Goed omgaan met wat je is toevertrouwd
Jezus vertelde deze gelijkenis na de gelijkenis van de
slimme rentmeester. Hij riep zijn volgelingen op om trouw te zijn bij het
beheren van wat God hen heeft toevertrouwd.
"Wie betrouwbaar is in het geringste, is ook betrouwbaar als
het om veel gaat, en wie oneerlijk is in het geringste is ook oneerlijk als het
om veel gaat. Als jullie onbetrouwbaar blijken in de omgang met de valse mammon,
wie zal jullie dan werkelijk belangrijke dingen toevertrouwen? En als jullie
onbetrouwbaar blijken met wat een ander toebehoort, wie zal jullie dan geven wat
jullie zelf toekomt?" (Lucas 16:10-12, NBV2004)

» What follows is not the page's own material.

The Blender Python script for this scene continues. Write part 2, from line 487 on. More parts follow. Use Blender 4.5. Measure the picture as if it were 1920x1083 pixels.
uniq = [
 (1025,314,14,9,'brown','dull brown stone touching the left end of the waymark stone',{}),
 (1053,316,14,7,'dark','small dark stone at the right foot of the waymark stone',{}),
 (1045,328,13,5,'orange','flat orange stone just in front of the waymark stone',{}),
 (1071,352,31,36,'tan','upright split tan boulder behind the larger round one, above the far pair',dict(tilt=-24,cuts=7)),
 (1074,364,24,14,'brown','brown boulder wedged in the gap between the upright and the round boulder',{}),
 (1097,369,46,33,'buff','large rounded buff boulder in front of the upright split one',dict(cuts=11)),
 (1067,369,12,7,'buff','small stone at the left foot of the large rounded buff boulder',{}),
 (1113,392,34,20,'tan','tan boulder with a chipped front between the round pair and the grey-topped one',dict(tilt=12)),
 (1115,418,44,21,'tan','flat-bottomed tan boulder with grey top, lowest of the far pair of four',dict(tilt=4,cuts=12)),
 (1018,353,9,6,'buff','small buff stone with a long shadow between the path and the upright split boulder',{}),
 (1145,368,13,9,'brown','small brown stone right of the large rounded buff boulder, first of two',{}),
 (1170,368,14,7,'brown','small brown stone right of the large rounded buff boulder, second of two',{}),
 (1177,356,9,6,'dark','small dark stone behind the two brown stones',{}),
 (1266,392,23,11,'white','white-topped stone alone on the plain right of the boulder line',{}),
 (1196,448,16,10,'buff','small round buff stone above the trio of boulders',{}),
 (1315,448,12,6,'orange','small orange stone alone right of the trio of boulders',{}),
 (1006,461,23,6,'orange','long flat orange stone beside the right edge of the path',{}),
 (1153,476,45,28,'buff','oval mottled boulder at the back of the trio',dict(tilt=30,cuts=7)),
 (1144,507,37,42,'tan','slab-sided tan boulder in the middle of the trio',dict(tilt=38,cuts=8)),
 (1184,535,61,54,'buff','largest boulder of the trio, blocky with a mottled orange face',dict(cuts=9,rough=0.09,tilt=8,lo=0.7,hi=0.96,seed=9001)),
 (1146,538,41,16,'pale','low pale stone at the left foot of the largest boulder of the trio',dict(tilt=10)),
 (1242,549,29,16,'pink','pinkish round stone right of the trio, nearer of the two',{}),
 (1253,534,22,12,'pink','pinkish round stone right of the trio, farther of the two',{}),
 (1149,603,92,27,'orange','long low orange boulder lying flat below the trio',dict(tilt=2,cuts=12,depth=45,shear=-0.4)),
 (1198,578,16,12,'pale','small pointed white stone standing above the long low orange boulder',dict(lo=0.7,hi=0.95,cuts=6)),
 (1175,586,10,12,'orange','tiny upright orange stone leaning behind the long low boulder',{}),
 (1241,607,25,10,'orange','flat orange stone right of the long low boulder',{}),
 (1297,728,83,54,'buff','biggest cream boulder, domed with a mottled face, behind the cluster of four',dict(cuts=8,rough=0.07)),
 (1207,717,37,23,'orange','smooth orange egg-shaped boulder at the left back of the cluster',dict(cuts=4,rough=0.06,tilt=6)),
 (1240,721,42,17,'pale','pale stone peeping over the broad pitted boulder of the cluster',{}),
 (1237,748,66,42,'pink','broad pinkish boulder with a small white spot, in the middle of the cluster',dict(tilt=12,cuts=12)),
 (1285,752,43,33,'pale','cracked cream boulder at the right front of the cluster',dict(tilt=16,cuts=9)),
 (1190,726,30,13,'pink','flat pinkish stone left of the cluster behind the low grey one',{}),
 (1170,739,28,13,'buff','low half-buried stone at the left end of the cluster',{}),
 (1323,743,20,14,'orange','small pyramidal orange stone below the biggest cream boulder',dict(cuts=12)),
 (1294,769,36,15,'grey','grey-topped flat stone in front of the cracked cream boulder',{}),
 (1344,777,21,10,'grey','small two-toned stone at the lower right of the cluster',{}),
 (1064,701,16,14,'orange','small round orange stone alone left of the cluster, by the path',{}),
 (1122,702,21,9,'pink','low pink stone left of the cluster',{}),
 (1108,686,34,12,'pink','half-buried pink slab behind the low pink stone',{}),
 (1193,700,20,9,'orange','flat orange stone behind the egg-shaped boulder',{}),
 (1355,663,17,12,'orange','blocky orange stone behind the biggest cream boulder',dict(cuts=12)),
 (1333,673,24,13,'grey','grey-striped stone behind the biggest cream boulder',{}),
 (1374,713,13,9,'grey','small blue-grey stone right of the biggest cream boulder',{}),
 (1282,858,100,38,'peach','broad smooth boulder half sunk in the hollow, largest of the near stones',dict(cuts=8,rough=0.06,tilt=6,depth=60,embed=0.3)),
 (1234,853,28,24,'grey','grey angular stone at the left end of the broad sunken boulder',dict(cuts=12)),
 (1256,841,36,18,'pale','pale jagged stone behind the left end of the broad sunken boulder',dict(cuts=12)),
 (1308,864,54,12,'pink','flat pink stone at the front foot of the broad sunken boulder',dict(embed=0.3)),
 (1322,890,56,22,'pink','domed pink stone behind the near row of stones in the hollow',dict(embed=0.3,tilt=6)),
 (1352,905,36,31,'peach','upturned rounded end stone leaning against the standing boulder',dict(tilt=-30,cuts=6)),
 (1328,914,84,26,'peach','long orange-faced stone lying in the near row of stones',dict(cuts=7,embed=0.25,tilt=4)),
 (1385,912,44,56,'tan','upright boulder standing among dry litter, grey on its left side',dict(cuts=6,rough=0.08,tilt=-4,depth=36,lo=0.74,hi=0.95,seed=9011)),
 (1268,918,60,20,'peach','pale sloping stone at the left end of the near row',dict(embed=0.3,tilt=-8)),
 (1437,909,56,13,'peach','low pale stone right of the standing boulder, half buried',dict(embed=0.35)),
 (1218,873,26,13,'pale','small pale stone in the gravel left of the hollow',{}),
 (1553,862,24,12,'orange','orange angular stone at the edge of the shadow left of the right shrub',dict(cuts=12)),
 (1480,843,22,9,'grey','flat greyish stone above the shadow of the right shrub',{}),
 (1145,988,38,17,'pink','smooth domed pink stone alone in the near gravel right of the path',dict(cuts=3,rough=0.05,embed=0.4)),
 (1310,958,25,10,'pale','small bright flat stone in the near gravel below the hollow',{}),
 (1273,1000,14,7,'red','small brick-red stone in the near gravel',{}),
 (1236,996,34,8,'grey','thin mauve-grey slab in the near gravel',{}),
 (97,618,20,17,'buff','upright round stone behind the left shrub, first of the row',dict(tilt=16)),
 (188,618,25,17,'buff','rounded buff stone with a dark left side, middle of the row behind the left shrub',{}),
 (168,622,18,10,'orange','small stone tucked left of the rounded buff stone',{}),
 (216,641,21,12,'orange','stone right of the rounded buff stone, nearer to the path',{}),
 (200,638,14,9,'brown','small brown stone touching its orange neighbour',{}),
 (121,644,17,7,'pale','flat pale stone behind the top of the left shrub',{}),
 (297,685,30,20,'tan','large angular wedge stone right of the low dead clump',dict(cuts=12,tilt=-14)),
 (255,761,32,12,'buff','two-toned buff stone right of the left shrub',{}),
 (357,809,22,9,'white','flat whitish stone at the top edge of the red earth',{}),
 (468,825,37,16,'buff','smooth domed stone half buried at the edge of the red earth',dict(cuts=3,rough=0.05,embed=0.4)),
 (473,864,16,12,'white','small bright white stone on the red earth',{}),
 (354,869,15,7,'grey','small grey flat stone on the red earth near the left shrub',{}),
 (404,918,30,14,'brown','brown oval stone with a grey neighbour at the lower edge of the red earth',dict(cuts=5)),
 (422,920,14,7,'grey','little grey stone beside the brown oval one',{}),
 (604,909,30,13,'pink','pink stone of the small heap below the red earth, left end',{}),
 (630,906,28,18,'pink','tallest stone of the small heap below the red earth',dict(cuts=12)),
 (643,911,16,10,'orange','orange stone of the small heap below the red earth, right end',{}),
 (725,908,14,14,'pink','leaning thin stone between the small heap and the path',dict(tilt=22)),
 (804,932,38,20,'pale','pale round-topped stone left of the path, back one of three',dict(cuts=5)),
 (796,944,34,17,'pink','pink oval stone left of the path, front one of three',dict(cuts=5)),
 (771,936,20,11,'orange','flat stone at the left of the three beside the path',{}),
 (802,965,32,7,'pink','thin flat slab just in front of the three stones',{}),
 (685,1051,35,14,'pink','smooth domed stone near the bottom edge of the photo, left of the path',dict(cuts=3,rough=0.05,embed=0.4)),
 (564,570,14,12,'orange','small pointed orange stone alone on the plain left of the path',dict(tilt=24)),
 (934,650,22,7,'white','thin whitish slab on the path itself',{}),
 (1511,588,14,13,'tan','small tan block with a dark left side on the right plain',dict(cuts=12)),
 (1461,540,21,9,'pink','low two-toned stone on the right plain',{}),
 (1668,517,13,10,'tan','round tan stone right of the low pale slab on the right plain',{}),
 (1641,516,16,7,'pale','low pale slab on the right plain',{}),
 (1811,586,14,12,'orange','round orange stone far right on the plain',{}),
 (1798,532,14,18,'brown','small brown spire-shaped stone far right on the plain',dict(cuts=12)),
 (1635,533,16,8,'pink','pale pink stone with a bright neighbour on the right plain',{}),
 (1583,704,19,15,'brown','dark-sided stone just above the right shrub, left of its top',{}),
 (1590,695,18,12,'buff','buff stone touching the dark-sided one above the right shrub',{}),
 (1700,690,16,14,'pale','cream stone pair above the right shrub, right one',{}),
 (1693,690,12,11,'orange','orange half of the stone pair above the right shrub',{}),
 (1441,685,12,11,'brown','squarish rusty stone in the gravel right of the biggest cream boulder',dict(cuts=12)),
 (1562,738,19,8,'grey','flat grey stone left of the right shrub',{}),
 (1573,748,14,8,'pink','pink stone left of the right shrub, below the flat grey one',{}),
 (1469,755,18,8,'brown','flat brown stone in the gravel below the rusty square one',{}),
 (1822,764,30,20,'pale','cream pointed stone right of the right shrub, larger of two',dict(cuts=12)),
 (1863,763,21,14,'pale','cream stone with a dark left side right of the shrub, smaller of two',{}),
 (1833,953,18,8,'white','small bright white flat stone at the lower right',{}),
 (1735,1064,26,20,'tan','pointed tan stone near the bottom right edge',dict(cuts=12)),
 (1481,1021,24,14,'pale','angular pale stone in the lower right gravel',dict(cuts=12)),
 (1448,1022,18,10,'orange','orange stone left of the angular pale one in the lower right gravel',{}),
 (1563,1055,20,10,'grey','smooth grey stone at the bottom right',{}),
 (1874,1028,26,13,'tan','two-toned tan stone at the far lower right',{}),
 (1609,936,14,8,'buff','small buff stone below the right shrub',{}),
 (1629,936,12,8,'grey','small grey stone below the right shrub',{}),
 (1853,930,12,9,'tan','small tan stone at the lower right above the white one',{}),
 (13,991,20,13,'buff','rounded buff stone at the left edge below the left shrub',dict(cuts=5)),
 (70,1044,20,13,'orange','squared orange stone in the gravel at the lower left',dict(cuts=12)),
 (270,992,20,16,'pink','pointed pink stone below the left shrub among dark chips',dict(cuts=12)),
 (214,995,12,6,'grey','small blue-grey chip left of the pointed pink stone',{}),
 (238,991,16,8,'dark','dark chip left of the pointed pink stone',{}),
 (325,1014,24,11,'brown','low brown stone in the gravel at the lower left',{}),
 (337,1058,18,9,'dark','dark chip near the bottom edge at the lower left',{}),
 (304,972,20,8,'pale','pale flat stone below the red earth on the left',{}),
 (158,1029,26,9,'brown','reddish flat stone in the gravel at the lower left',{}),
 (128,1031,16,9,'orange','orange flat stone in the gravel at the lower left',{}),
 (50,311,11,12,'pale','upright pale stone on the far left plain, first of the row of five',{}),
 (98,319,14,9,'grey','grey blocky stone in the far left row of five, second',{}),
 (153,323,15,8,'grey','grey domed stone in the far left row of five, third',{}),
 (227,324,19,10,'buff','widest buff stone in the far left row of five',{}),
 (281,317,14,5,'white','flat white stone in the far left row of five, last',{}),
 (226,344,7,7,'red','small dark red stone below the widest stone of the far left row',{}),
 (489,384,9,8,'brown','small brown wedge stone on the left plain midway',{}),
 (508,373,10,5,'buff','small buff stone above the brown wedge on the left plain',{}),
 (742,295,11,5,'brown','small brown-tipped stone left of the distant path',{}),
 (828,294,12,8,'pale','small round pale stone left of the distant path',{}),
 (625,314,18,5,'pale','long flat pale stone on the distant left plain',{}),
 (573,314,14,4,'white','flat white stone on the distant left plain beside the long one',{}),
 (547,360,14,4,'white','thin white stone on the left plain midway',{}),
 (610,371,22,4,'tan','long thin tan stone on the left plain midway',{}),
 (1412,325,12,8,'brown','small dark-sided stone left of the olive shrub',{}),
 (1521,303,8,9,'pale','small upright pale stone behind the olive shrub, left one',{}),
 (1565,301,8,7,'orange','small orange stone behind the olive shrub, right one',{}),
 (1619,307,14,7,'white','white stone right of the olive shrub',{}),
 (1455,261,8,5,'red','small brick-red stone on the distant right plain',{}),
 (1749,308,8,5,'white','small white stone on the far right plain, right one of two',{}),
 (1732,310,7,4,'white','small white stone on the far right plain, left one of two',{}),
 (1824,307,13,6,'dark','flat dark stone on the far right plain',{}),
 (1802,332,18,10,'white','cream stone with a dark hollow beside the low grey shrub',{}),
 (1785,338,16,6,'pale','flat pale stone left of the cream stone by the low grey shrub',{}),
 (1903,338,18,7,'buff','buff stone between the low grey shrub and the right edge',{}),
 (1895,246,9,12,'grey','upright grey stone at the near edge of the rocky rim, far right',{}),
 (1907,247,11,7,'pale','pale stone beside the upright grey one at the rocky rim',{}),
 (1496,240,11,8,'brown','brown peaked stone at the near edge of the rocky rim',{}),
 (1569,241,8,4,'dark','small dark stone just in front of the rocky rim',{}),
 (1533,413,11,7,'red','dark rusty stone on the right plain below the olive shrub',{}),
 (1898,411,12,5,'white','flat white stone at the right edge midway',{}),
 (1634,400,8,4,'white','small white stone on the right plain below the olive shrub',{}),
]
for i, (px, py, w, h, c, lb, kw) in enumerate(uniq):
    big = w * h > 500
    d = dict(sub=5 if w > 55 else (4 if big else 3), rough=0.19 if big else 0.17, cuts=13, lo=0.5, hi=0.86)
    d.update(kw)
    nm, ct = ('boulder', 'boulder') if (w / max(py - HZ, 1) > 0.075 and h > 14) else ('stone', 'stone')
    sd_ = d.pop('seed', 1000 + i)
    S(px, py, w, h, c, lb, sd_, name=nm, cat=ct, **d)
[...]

Het leven op aarde is als een stageperiode. Tijdens die relatief korte tijd
laat je zien wat in je zit. De manier waarop je bijvoorbeeld omgaat met je
gaven, je tijd, je bezittingen zijn bepalend voor de verantwoordelijkheden
die in het
hiernamaals aan je worden toevertrouwd.
Zie in dit verband ook de gelijkenis van
de 'Talenten
en ponden'.
Geen andere goden dienen
Natuurlijk is deze gelijkenis ook toepasbaar op alle andere dingen waar hun
gelovigen ongezond veel aandacht aan besteden en kunnen worden tot regelrechte
afgoden. Het is goed om regelmatig jezelf af te vragen: dien ik bepaalde
afgoden?
Zie meer hierover in onderwerp 'Geen
andere goden dienen' in hoofdstuk 'Gods
levenswet'.
Gespreksvragen
- Wie zijn de twee (of meer) heren die we zouden kunnen dienen?
- Wanneer wordt iets een soort afgod van je?